— AIM OF THE EXERCISE —
Collect the lines of the entries where "Write" shows up.

Start of DATA LINES

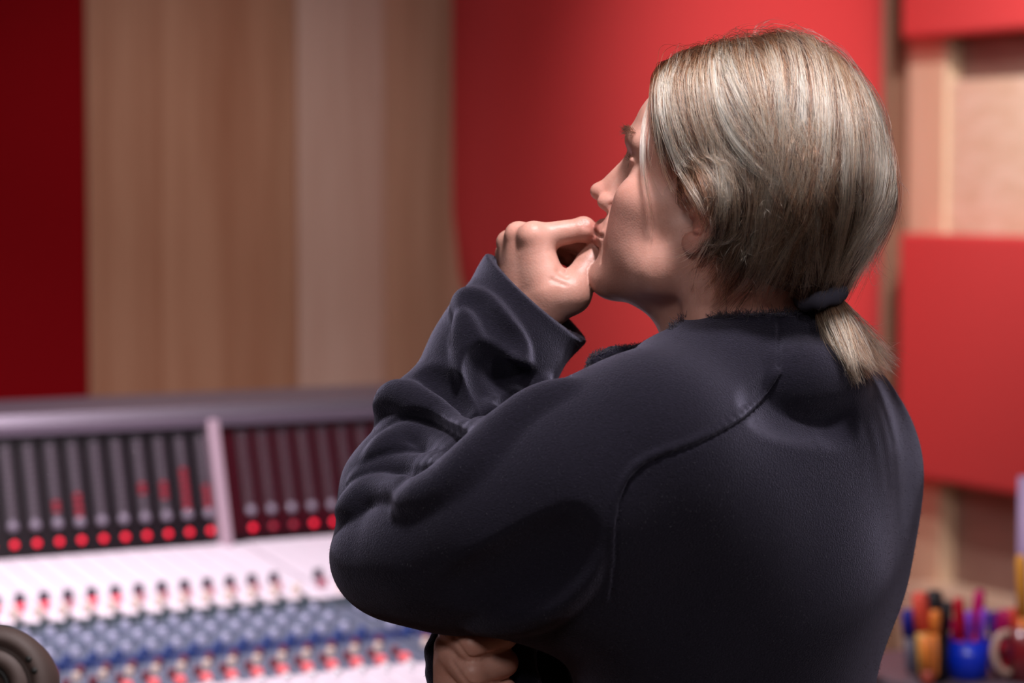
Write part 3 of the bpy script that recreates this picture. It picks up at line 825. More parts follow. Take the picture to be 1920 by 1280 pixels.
def build_jacket():
    fd = Field(axis((-0.175, 0.40, 0.0022)), axis((1.895, 2.42, 0.0024)), axis((0.86, 1.12, 0.012), (1.12, 1.565, 0.0021)))
    tf = np.array([-.707, .707, 0]); tl = np.array([-.707, -.707, 0]); TR = np.stack([tf, tl, np.array([0, 0, 1.0])], 1)
    # trunk
    fd.m = .045
    fd.add(ell(Wp(1412, 960, 2.185), (.118, .168, .200), TR), 0)
    fd.add(ell(Wp(1345, 1310, 2.19), (.108, .142, .30), TR), .06)
    fd.add(ell(Wp(1362, 1700, 2.20), (.12, .165, .30), TR), .06)
    # shoulders
    fd.add(cone(Wp(1440, 700, 2.185), Wp(1564, 850, 2.275), .062, .058), .05)
    fd.add(ell(Wp(1567, 890, 2.26), (.058, .062, .085)), .05)
    fd.add(cone(Wp(1400, 735, 2.16), Wp(1215, 842, 2.05), .066, .078), .05)
    fd.add(cone(Wp(1480, 820, 2.15), Wp(1320, 930, 2.08), .080, .085), .05)
    # upper arm
    chain(fd, [Wp(1215, 850, 2.045), Wp(1080, 925, 2.045), Wp(930, 985, 2.055), Wp(800, 1040, 2.07), Wp(725, 1058, 2.085)],
          [.082, .086, .080, .058, .046], .03)
    fd.add(cone(Wp(1200, 1010, 2.105), Wp(1400, 1090, 2.150), .100, .110), .06)
    fd.add(cone(Wp(1556, 900, 2.26), Wp(1552, 1060, 2.25), .058, .055), .06)
    # sleeve fall under the arm towards the side
    fd.add(cone(Wp(1100, 1075, 2.06), Wp(880, 1110, 2.065), .040, .026), .04)
    fd.add(cone(Wp(1080, 1080, 2.07), Wp(1240, 1180, 2.10), .055, .06), .05)
    fd.blur(5, 1.14)
    fd.m = .012
    # forearm
    FA = [Wp(712, 1040, 2.09), Wp(752, 925, 2.12), Wp(835, 800, 2.155), Wp(925, 672, 2.192), Wp(1012, 550, 2.222), Wp(1035, 518, 2.230)]
    f2 = Field(*fd.c)
    chain(f2, FA, [.043, .050, .051, .055, .0565, .0565], .02)
    f2.add(ell(Wp(770, 770, 2.155), (.029, .030, .022)), .018)        # bunched cloth
    f2.add(ell(Wp(905, 590, 2.190), (.022, .03, .022)), .02)
    ax = FA[4] - FA[3]; ax /= np.linalg.norm(ax)
    cutn = .66 * RT + .75 * UP - .12 * FW
    f2.sub(half(Wp(1003, 553, 2.222), cutn, Wp(1012, 550, 2.222) - .13, Wp(1012, 550, 2.222) + .13), .002)
    inn = [FA[4] - ax * .045, FA[4] + ax * .02]
    f2.sub(cone(inn[0], inn[1], .040, .0525), .002)
    # merge forearm with a tight crease at the elbow fold
    k = .010
    h = np.clip(.5 + .5 * (fd.v - f2.v) / k, 0, 1)
    fd.v = fd.v + (f2.v - fd.v) * h - k * h * (1 - h)
    del f2
    # right forearm across the belly and its cuff beside the right hand
    chain(fd, [Wp(1560, 900, 2.28), Wp(1390, 1290, 2.34), Wp(1010, 1290, 2.20), Wp(905, 1285, 2.150)], [.055, .055, .052, .046], .02)
    chain(fd, [Wp(842, 1178, 2.105), Wp(824, 1222, 2.100), Wp(828, 1262, 2.097), Wp(850, 1320, 2.090)], [.013, .0125, .0135, .020], .004)
    chain(fd, [Wp(986, 1172, 2.100), Wp(976, 1230, 2.098), Wp(985, 1320, 2.095)], [.010, .011, .02], .01)
    # collar: a funnel around the neck, hollow, cut open towards the front
    fd.add(cone(Wp(1415, 735, 2.185), Wp(1414, 568, 2.168), .098, .0665), .022)
    top = Wp(1414, 583, 2.168)
    fd.sub(half(top, np.array([-.03, 0.02, 1.0]), top - np.array([.12, .12, .02]), top + np.array([.12, .12, .06])), .0015)
    fd.sub(cone(Wp(1405, 690, 2.178), Wp(1412, 540, 2.166), .060, .0625), .002)
    fd.sub(ell(Wp(1238, 596, 2.19), (.037, .08, .040)), .006)
    # open collar end that stands out in front of the throat
    chain(fd, [Wp(1300, 690, 2.17), Wp(1215, 668, 2.165), Wp(1150, 672, 2.165), Wp(1116, 686, 2.160)], [.018, .0115, .0100, .0080], .006)
    return fd

def jacket_folds(fd):
    def run(pts, r, k, op, off=0.0, n=14, dz=0.0):
        c = catmull(pts, n); d = fd.depth(c)
        # keep the curve on one sheet of cloth
        d = np.convolve(np.pad(d, 2, mode='edge'), np.ones(5) / 5, 'valid')
        P = [Wp(x, y, q + off) for (x, y), q in zip(c, d)]
        t = np.linspace(0, 1, n); rr = r * np.sqrt(np.clip(np.sin(np.pi * (0.06 + 0.88 * t)), 0, 1))
        chain(fd, P, rr, k, op)
    R = lambda p, r=.010, k=.014, off=.004, **q: run(p, r, k, 'u', off, **q)
    G = lambda p, r=.006, k=.012, off=-.001, **q: run(p, r, k, 's', off, **q)
    # forearm
    R([(872, 562), (905, 600), (940, 650), (962, 688)], .013, .018, .006)
    G([(880, 548), (925, 605), (975, 645)], .005, .016)
    R([(868, 600), (880, 660), (884, 720), (890, 760)], .009, .014, .004)
    G([(908, 672), (918, 700), (916, 740)], .010, .018, -.004)
    G([(930, 700), (965, 716), (995, 724)], .006, .016, -.002)
    G([(800, 700), (835, 735), (862, 765)], .008, .016)
    R([(715, 762), (745, 740), (800, 765), (850, 800), (880, 815)], .009, .014, .004)
    G([(728, 808), (775, 800), (830, 822), (885, 838)], .009, .012)
    R([(700, 850), (760, 822), (820, 835), (862, 850)], .009, .012, .004)
    G([(672, 888), (730, 862), (790, 858), (850, 858)], .006, .010)
    R([(664, 902), (730, 880), (800, 872), (845, 872)], .007, .010, .003)
    G([(648, 930), (700, 905), (780, 890), (835, 886)], .006, .010)
    R([(645, 960), (700, 928), (770, 915)], .009, .014, .004)
    # edge of the upper sleeve
    for p in ((905, 800), (926, 768), (962, 742), (1010, 722)):
        d = fd.depth([p])[0]
        fd.add(ell(Wp(p[0], p[1], d + .005), (.013, .014, .009)), .008)
    G([(912, 782), (940, 784), (975, 770)], .005, .008)
    G([(935, 752), (970, 752), (1005, 742)], .004, .008)
    R([(1060, 730), (980, 775), (900, 850), (840, 905), (760, 940)], .010, .02, .006)
    # under the arm
    R([(900, 1166), (1000, 1130), (1070, 1070), (1110, 1005)], .020, .012, .0165)
    G([(830, 1145), (950, 1108), (1040, 1052), (1085, 985)], .030, .020, -.0282)
    # back: pull lines below the collar
    G([(1440, 750), (1500, 746), (1565, 752), (1600, 780)], .024, .022, -.0240)
    R([(1450, 716), (1500, 714), (1585, 720)], .022, .022, .0215)
    # seams
    for pts in ([(1462, 600), (1460, 650), (1461, 690)],
                [(1462, 706), (1440, 738), (1395, 785), (1310, 832), (1225, 864), (1185, 895), (1164, 940), (1155, 1000), (1153, 1060), (1144, 1128)]):
        c = catmull(pts, 60); d = fd.depth(c)
        d = np.convolve(np.pad(d, 1, mode='edge'), np.ones(3) / 3, 'valid')
        P = [Wp(x, y, q) for (x, y), q in zip(c, d)]
        if len(pts) > 3: chain(fd, [p + np.array([-.0026, .0016, .0030]) for p in P], [.0022] * 60, .005)
        chain(fd, P, [.0012] * 60, .002, 's')

# ---- hair: real strands laid over a hull that follows the skull
def build_hull():
    fd = Field(axis((.02, .40, .003)), axis((1.98, 2.36, .003)), axis((1.38, 1.77, .003)))
    hell((-.008, 0, .060), (.102, .088, .090), .02, fd)
    fd.add(cone(H(.045, 0, .098), H(-.02, 0, .118), .034, .036), .03)
    fd.add(ell(Wp(1530, 325, 2.145), (.047, .070, .073)), .03)
    fd.add(cone(Wp(1544, 400, 2.13), Wp(1538, 548, 2.12), .040, .011), .04)
    chain(fd, [Wp(1440, 280, 2.126), Wp(1430, 440, 2.128), Wp(1450, 525, 2.125)], [.056, .050, .028], .04)
    fd.add(cone(Wp(1480, 370, 2.105), Wp(1512, 515, 2.12), .050, .016), .04)
    fd.add(cone(Wp(1480, 405, 2.17), Wp(1505, 495, 2.16), .053, .022), .04)
    chain(fd, [Wp(1400, 380, 2.085), Wp(1360, 470, 2.085), Wp(1322, 552, 2.098)], [.02, .012, .008], .02)
    chain(fd, [Wp(1420, 470, 2.09), Wp(1400, 560, 2.098)], [.02, .008], .02)
    fd.add(ell(H(-.016, .084, .014), (.024, .017, .027), HR), .012)
    # lattice of surface distances, for laying the strands
    gx, gy = np.arange(1170, 1730, 4.0), np.arange(30, 640, 4.0)
    X, Y = np.meshgrid(gx, gy, indexing='ij')
    Dm = fd.depth(np.stack([X.ravel(), Y.ravel()], 1), 2.0, 2.30, 120).reshape(X.shape)
    def dmap(S):
        u = np.clip((S[..., 0] - gx[0]) / 4, 0, len(gx) - 1.001); v = np.clip((S[..., 1] - gy[0]) / 4, 0, len(gy) - 1.001)
        i, j = u.astype(int), v.astype(int); u, v = u - i, v - j
        return (Dm[i, j] * (1 - v) + Dm[i, j + 1] * v) * (1 - u) + (Dm[i + 1, j] * (1 - v) + Dm[i + 1, j + 1] * v) * u
    fd.dmap = dmap
    return fd

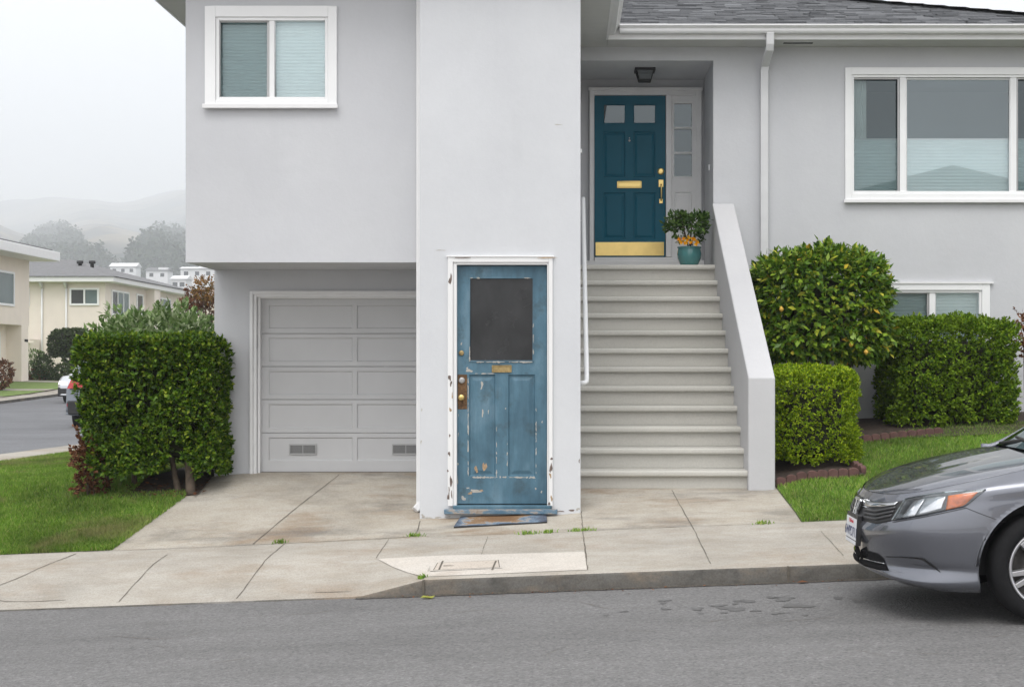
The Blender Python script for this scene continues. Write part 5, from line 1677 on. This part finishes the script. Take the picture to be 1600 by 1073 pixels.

End of DATA LINES

— THE SOLUTION —
Write part 3 of the bpy script that recreates this picture. It picks up at line 825. More parts follow. Take the picture to be 1920 by 1280 pixels.
The Blender Python script for this scene continues. Write part 5, from line 1677 on. This part finishes the script. Take the picture to be 1600 by 1073 pixels.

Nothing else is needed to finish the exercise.